If the Seleucids were content to allow their empire to moulder slowly away, the Macedonians chose to go out with a bang. Their agents were constantly fomenting problems for the Romans in Greece, whilst in any case, the Romans found themselves driven to distraction by the petty feuds and small wars with which the Greek cities celebrated their new freedom. In 167 BC the Romans deposed the Macedonian king, and when even that proved insufficient to control his irrepressible nation, they finally occupied Macedon and made it a province in 147 BC.

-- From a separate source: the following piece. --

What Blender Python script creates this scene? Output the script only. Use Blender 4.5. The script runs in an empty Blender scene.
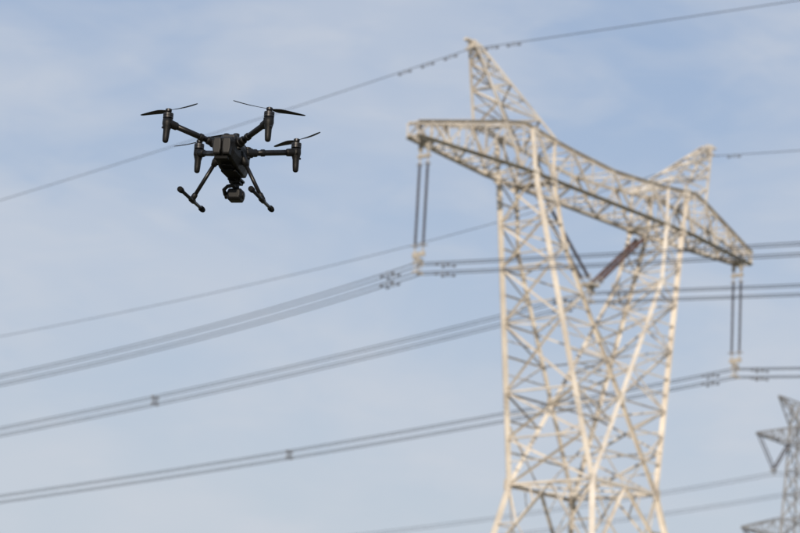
import bpy, bmesh, math, random
from mathutils import Vector, Matrix
random.seed(7)
scene=bpy.context.scene
# ------------------------------------------------------------------ helpers
def mat(name,base,rough=.6,metal=0.,var=.0,scale=3.,dark=None,spec=.5,bump=0.,coords='Object'):
    m=bpy.data.materials.new(name);m.use_nodes=True;nt=m.node_tree;N=nt.nodes;L=nt.links
    b=N['Principled BSDF'];b.inputs['Roughness'].default_value=rough;b.inputs['Metallic'].default_value=metal
    b.inputs['Specular IOR Level'].default_value=spec
    tc=N.new('ShaderNodeTexCoord');no=N.new('ShaderNodeTexNoise');no.inputs['Scale'].default_value=scale;no.inputs['Detail'].default_value=5
    L.new(tc.outputs[coords],no.inputs['Vector'])
    r=N.new('ShaderNodeValToRGB');r.color_ramp.elements[0].position=.35;r.color_ramp.elements[1].position=.65
    d=dark or tuple(c*(1-var) for c in base)
    r.color_ramp.elements[0].color=(*d,1);r.color_ramp.elements[1].color=(*base,1)
    L.new(no.outputs['Fac'],r.inputs['Fac']);L.new(r.outputs['Color'],b.inputs['Base Color'])
    if bump:
        bp=N.new('ShaderNodeBump');bp.inputs['Strength'].default_value=bump;bp.inputs['Distance'].default_value=.002
        n2=N.new('ShaderNodeTexNoise');n2.inputs['Scale'].default_value=scale*30
        L.new(tc.outputs[coords],n2.inputs['Vector']);L.new(n2.outputs['Fac'],bp.inputs['Height']);L.new(bp.outputs['Normal'],b.inputs['Normal'])
    return m
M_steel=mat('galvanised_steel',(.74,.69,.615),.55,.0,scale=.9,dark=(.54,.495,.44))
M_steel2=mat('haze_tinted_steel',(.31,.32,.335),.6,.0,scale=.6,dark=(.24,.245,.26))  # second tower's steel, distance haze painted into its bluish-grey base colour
M_ins=mat('silicone_rubber',(.085,.07,.08),.5,scale=4,var=.3)
M_insr=mat('silicone_rubber_red',(.12,.065,.06),.5,scale=4,var=.3)
M_fit=mat('steel_fitting',(.54,.50,.44),.5,.0,scale=6,var=.3)
M_damp=mat('damper_steel',(.15,.15,.16),.6,.0,scale=6,var=.3)
M_wire=mat('aluminium_conductor',(.085,.095,.12),.75,.0,scale=1,var=.2,spec=.3)
M_conc=mat('concrete',(.35,.34,.32),.9,scale=5,var=.3)
M_body=mat('drone_plastic',(.006,.006,.0065),.5,scale=60,var=.25,bump=.15,spec=.3)
M_carb=mat('carbon_tube',(.008,.008,.009),.35,scale=90,var=.3,spec=.35)
M_rub=mat('rubber',(.008,.008,.008),.8,scale=50,var=.2,spec=.2)
M_metal=mat('dark_metal',(.03,.03,.033),.4,.6,scale=70,var=.2)
M_prop=mat('prop_blade',(.018,.018,.02),.5,scale=40,var=.2,spec=.3)
M_batt=mat('battery_shell',(.012,.012,.013),.5,scale=50,var=.2,spec=.35)
M_glass=mat('lens_glass',(.006,.006,.01),.06,scale=20,var=.1,spec=.6)
def empty(name,loc=(0,0,0)):
    e=bpy.data.objects.new(name,None);e.empty_display_size=.2;scene.collection.objects.link(e);e.location=loc;return e
def mk(name,V,F,m,parent=None,smooth=False):
    me=bpy.data.meshes.new(name);me.from_pydata([tuple(v) for v in V],[],F);me.validate();me.update()
    if smooth:
        for p in me.polygons:p.use_smooth=True
    me.materials.append(m);o=bpy.data.objects.new(name,me);scene.collection.objects.link(o)
    if parent:o.parent=parent
    return o
class Buf:
    def __init__(s):s.V=[];s.F=[]
    def add(s,V,F):
        n=len(s.V);s.V+=V;s.F+=[tuple(i+n for i in f) for f in F]
    def angle(s,a,b,w,ref=(0,0,1),t=None):
        a=Vector(a);b=Vector(b);d=b-a
        if d.length<1e-4:return
        d.normalize();t=t or max(.012,w*.13);r=Vector(ref)
        if abs(d.dot(r.normalized()))>.97:r=Vector((1,.3,0))
        x=(r-d*r.dot(d)).normalized();y=d.cross(x)
        P=[(0,0),(w,0),(w,t),(t,t),(t,w),(0,w)]
        V=[];o=w*.35
        for q in (a,b):
            for p in P:V.append(q+x*(p[0]-o)+y*(p[1]-o))
        F=[(i,(i+1)%6,(i+1)%6+6,i+6) for i in range(6)]+[(5,4,3,2,1,0),(6,7,8,9,10,11)]
        s.add(V,F)
    def box(s,c,h,R=None):
        c=Vector(c);V=[]
        for i in (-1,1):
            for j in (-1,1):
                for k in (-1,1):
                    v=Vector((i*h[0],j*h[1],k*h[2]))
                    if R:v=R@v
                    V.append(c+v)
        s.add(V,[(0,1,3,2),(4,6,7,5),(0,4,5,1),(2,3,7,6),(0,2,6,4),(1,5,7,3)])
    def tube(s,pts,rad,seg=8,cap=True):
        pts=[Vector(p) for p in pts];n=len(pts)
        if not hasattr(rad,'__len__'):rad=[rad]*n
        V=[];F=[];px=None
        for i,p in enumerate(pts):
            d=(pts[min(i+1,n-1)]-pts[max(i-1,0)])
            d=d.normalized() if d.length>1e-9 else Vector((0,0,1))
            if px is None:
                r=Vector((0,0,1)) if abs(d.z)<.9 else Vector((1,0,0))
            else:r=px
            x=(r-d*r.dot(d)).normalized();y=d.cross(x);px=x
            for k in range(seg):
                a=2*math.pi*k/seg;V.append(p+(x*math.cos(a)+y*math.sin(a))*rad[i])
        for i in range(n-1):
            for k in range(seg):
                k2=(k+1)%seg;F.append((i*seg+k,i*seg+k2,(i+1)*seg+k2,(i+1)*seg+k))
        if cap:F.append(tuple(range(seg))[::-1]);F.append(tuple((n-1)*seg+k for k in range(seg)))
        s.add(V,F)
    def lathe(s,a,b,prof,seg=16):
        a=Vector(a);b=Vector(b);d=(b-a).normalized();L=(b-a).length
        r=Vector((0,0,1)) if abs(d.z)<.9 else Vector((1,0,0))
        x=(r-d*r.dot(d)).normalized();y=d.cross(x);V=[];F=[];n=len(prof)
        for f,R in prof:
            p=a+d*L*f
            for k in range(seg):
                t=2*math.pi*k/seg;V.append(p+(x*math.cos(t)+y*math.sin(t))*R)
        for i in range(n-1):
            for k in range(seg):
                k2=(k+1)%seg;F.append((i*seg+k,i*seg+k2,(i+1)*seg+k2,(i+1)*seg+k))
        F.append(tuple(range(seg))[::-1]);F.append(tuple((n-1)*seg+k for k in range(seg)))
        s.add(V,F)
    def ring(s,c,axis,R,r,seg=20):
        c=Vector(c);d=Vector(axis).normalized();q=Vector((0,0,1)) if abs(d.z)<.9 else Vector((1,0,0))
        x=(q-d*q.dot(d)).normalized();y=d.cross(x);V=[];F=[]
        for i in range(seg):
            a=2*math.pi*i/seg;e=x*math.cos(a)+y*math.sin(a)
            for k in range(6):
                b=2*math.pi*k/6;V.append(c+e*(R+r*math.cos(b))+d*r*math.sin(b))
        for i in range(seg):
            for k in range(6):
                F.append((i*6+k,i*6+(k+1)%6,((i+1)%seg)*6+(k+1)%6,((i+1)%seg)*6+k))
        s.add(V,F)
    def obj(s,name,m,parent=None,smooth=False):return mk(name,s.V,s.F,m,parent,smooth)
def lerp(a,b,t):return Vector(a)*(1-t)+Vector(b)*t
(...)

At the same time the Romans bluntly informed the Greeks of the limits of their freedom by making an example of the city of Corinth. For taking Macedon’s part in the recent troubles, the Romans attacked the city, sacked it, enslaved every man, woman and child in the place, and burned its buildings to the ground so comprehensively that this great Greek city was deserted for over a century. The civilized world was appalled. Whilst it was accepted that the Romans had an unhealthily zealous approach to warfare, and the diplomatic finesse of country bumpkins, the utter destruction of one of the pearls of Greek culture (and over a minor military disagreement!) was an act of horrifying barbarity. The destruction of Corinth, the humiliation of Antiochus and the subjugation of Macedonia signalled clearly that the age of the Hellenic empires was nearing its end.